Required task: Word for word, transcribe the lines below and drop the pictures.

Information provided:
= = = =
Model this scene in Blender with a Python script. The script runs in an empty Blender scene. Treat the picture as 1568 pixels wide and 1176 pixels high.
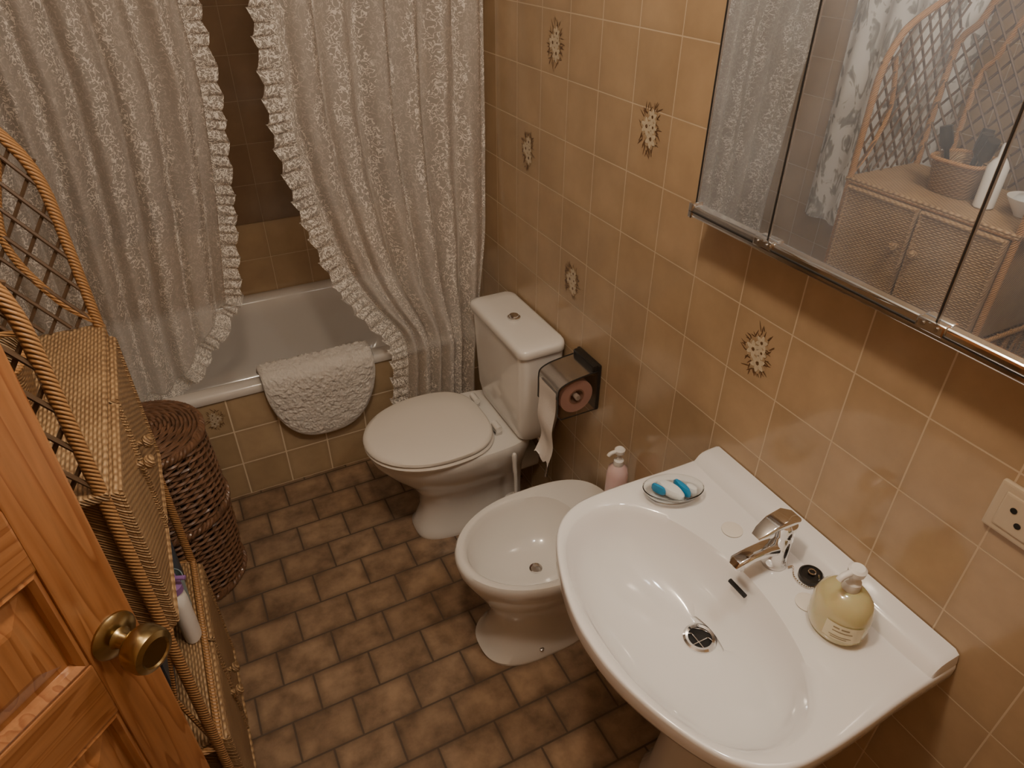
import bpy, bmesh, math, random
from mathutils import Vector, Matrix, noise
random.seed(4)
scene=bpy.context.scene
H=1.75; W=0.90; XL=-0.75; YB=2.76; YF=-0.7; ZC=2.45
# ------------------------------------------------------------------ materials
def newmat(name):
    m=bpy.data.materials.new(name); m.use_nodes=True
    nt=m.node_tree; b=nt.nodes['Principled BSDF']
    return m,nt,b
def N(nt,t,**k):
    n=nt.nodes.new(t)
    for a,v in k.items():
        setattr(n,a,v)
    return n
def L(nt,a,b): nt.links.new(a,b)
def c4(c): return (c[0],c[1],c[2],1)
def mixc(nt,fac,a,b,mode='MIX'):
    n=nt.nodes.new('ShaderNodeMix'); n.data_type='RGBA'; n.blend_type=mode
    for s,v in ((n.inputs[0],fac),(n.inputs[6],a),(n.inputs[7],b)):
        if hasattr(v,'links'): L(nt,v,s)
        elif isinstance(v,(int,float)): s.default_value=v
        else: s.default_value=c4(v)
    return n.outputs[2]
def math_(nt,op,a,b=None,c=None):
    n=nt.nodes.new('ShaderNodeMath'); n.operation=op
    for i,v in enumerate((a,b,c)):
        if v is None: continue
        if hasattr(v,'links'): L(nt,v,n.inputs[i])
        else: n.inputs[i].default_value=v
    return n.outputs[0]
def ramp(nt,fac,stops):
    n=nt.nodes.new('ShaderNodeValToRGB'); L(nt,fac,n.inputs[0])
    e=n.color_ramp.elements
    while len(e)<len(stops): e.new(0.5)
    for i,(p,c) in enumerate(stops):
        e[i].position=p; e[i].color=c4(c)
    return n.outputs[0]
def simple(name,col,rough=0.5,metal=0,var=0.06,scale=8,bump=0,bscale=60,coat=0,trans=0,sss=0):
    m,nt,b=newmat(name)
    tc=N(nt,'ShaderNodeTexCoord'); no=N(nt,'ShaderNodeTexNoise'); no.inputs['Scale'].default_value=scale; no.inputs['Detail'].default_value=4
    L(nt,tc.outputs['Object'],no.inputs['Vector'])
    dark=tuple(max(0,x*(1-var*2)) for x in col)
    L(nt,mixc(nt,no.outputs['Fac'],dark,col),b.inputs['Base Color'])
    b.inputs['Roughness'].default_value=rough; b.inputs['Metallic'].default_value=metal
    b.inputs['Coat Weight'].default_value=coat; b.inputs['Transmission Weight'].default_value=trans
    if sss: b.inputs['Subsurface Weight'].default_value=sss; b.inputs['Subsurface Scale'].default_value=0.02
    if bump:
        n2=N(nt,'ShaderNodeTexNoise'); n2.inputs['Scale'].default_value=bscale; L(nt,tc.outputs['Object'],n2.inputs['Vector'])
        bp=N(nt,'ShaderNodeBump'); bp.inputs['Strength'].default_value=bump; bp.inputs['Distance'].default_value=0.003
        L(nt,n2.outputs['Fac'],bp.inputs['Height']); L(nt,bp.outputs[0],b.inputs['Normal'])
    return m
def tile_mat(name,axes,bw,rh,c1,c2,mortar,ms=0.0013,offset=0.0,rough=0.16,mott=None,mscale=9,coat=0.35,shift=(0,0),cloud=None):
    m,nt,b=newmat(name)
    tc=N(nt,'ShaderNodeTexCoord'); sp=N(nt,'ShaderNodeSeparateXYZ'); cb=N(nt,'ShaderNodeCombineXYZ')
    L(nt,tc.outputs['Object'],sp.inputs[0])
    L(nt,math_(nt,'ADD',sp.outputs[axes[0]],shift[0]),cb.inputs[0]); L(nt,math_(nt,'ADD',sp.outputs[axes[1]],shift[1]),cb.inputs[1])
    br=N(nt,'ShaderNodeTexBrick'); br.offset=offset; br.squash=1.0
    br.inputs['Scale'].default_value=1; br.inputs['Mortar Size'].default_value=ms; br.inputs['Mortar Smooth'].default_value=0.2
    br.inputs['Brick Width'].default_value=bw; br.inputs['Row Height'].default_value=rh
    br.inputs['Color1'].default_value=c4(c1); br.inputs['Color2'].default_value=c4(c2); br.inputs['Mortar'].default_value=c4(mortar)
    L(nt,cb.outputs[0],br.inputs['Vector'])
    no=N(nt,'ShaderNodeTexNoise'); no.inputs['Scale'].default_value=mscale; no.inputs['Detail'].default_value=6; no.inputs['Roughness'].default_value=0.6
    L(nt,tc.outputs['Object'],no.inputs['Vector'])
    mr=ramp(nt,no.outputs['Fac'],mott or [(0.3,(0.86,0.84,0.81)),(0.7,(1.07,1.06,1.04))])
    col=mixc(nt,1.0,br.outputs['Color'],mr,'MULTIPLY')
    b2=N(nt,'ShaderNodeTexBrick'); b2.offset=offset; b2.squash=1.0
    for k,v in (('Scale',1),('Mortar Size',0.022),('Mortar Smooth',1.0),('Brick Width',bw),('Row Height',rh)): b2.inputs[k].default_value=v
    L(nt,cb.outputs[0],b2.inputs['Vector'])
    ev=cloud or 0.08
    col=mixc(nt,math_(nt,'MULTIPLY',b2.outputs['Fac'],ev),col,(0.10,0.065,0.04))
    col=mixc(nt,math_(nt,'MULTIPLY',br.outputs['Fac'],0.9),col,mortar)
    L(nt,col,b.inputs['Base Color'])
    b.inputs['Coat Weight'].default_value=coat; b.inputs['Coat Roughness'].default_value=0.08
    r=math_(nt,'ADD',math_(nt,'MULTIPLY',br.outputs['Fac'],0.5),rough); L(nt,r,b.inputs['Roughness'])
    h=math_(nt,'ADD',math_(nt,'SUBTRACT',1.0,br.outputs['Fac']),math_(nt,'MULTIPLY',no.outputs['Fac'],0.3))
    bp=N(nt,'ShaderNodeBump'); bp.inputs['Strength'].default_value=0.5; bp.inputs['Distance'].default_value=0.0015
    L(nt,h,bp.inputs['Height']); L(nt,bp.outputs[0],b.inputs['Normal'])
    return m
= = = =
Complete response:
Model this scene in Blender with a Python script. The script runs in an empty Blender scene. Treat the picture as 1568 pixels wide and 1176 pixels high.
import bpy, bmesh, math, random
from mathutils import Vector, Matrix, noise
random.seed(4)
scene=bpy.context.scene
H=1.75; W=0.90; XL=-0.75; YB=2.76; YF=-0.7; ZC=2.45
# ------------------------------------------------------------------ materials
def newmat(name):
    m=bpy.data.materials.new(name); m.use_nodes=True
    nt=m.node_tree; b=nt.nodes['Principled BSDF']
    return m,nt,b
def N(nt,t,**k):
    n=nt.nodes.new(t)
    for a,v in k.items():
        setattr(n,a,v)
    return n
def L(nt,a,b): nt.links.new(a,b)
def c4(c): return (c[0],c[1],c[2],1)
def mixc(nt,fac,a,b,mode='MIX'):
    n=nt.nodes.new('ShaderNodeMix'); n.data_type='RGBA'; n.blend_type=mode
    for s,v in ((n.inputs[0],fac),(n.inputs[6],a),(n.inputs[7],b)):
        if hasattr(v,'links'): L(nt,v,s)
        elif isinstance(v,(int,float)): s.default_value=v
        else: s.default_value=c4(v)
    return n.outputs[2]
def math_(nt,op,a,b=None,c=None):
    n=nt.nodes.new('ShaderNodeMath'); n.operation=op
    for i,v in enumerate((a,b,c)):
        if v is None: continue
        if hasattr(v,'links'): L(nt,v,n.inputs[i])
        else: n.inputs[i].default_value=v
    return n.outputs[0]
def ramp(nt,fac,stops):
    n=nt.nodes.new('ShaderNodeValToRGB'); L(nt,fac,n.inputs[0])
    e=n.color_ramp.elements
    while len(e)<len(stops): e.new(0.5)
    for i,(p,c) in enumerate(stops):
        e[i].position=p; e[i].color=c4(c)
    return n.outputs[0]
def simple(name,col,rough=0.5,metal=0,var=0.06,scale=8,bump=0,bscale=60,coat=0,trans=0,sss=0):
    m,nt,b=newmat(name)
    tc=N(nt,'ShaderNodeTexCoord'); no=N(nt,'ShaderNodeTexNoise'); no.inputs['Scale'].default_value=scale; no.inputs['Detail'].default_value=4
    L(nt,tc.outputs['Object'],no.inputs['Vector'])
    dark=tuple(max(0,x*(1-var*2)) for x in col)
    L(nt,mixc(nt,no.outputs['Fac'],dark,col),b.inputs['Base Color'])
    b.inputs['Roughness'].default_value=rough; b.inputs['Metallic'].default_value=metal
    b.inputs['Coat Weight'].default_value=coat; b.inputs['Transmission Weight'].default_value=trans
    if sss: b.inputs['Subsurface Weight'].default_value=sss; b.inputs['Subsurface Scale'].default_value=0.02
    if bump:
        n2=N(nt,'ShaderNodeTexNoise'); n2.inputs['Scale'].default_value=bscale; L(nt,tc.outputs['Object'],n2.inputs['Vector'])
        bp=N(nt,'ShaderNodeBump'); bp.inputs['Strength'].default_value=bump; bp.inputs['Distance'].default_value=0.003
        L(nt,n2.outputs['Fac'],bp.inputs['Height']); L(nt,bp.outputs[0],b.inputs['Normal'])
    return m
def tile_mat(name,axes,bw,rh,c1,c2,mortar,ms=0.0013,offset=0.0,rough=0.16,mott=None,mscale=9,coat=0.35,shift=(0,0),cloud=None):
    m,nt,b=newmat(name)
    tc=N(nt,'ShaderNodeTexCoord'); sp=N(nt,'ShaderNodeSeparateXYZ'); cb=N(nt,'ShaderNodeCombineXYZ')
    L(nt,tc.outputs['Object'],sp.inputs[0])
    L(nt,math_(nt,'ADD',sp.outputs[axes[0]],shift[0]),cb.inputs[0]); L(nt,math_(nt,'ADD',sp.outputs[axes[1]],shift[1]),cb.inputs[1])
    br=N(nt,'ShaderNodeTexBrick'); br.offset=offset; br.squash=1.0
    br.inputs['Scale'].default_value=1; br.inputs['Mortar Size'].default_value=ms; br.inputs['Mortar Smooth'].default_value=0.2
    br.inputs['Brick Width'].default_value=bw; br.inputs['Row Height'].default_value=rh
    br.inputs['Color1'].default_value=c4(c1); br.inputs['Color2'].default_value=c4(c2); br.inputs['Mortar'].default_value=c4(mortar)
    L(nt,cb.outputs[0],br.inputs['Vector'])
    no=N(nt,'ShaderNodeTexNoise'); no.inputs['Scale'].default_value=mscale; no.inputs['Detail'].default_value=6; no.inputs['Roughness'].default_value=0.6
    L(nt,tc.outputs['Object'],no.inputs['Vector'])
    mr=ramp(nt,no.outputs['Fac'],mott or [(0.3,(0.86,0.84,0.81)),(0.7,(1.07,1.06,1.04))])
    col=mixc(nt,1.0,br.outputs['Color'],mr,'MULTIPLY')
    b2=N(nt,'ShaderNodeTexBrick'); b2.offset=offset; b2.squash=1.0
    for k,v in (('Scale',1),('Mortar Size',0.022),('Mortar Smooth',1.0),('Brick Width',bw),('Row Height',rh)): b2.inputs[k].default_value=v
    L(nt,cb.outputs[0],b2.inputs['Vector'])
    ev=cloud or 0.08
    col=mixc(nt,math_(nt,'MULTIPLY',b2.outputs['Fac'],ev),col,(0.10,0.065,0.04))
    col=mixc(nt,math_(nt,'MULTIPLY',br.outputs['Fac'],0.9),col,mortar)
    L(nt,col,b.inputs['Base Color'])
    b.inputs['Coat Weight'].default_value=coat; b.inputs['Coat Roughness'].default_value=0.08
    r=math_(nt,'ADD',math_(nt,'MULTIPLY',br.outputs['Fac'],0.5),rough); L(nt,r,b.inputs['Roughness'])
    h=math_(nt,'ADD',math_(nt,'SUBTRACT',1.0,br.outputs['Fac']),math_(nt,'MULTIPLY',no.outputs['Fac'],0.3))
    bp=N(nt,'ShaderNodeBump'); bp.inputs['Strength'].default_value=0.5; bp.inputs['Distance'].default_value=0.0015
    L(nt,h,bp.inputs['Height']); L(nt,bp.outputs[0],b.inputs['Normal'])
    return m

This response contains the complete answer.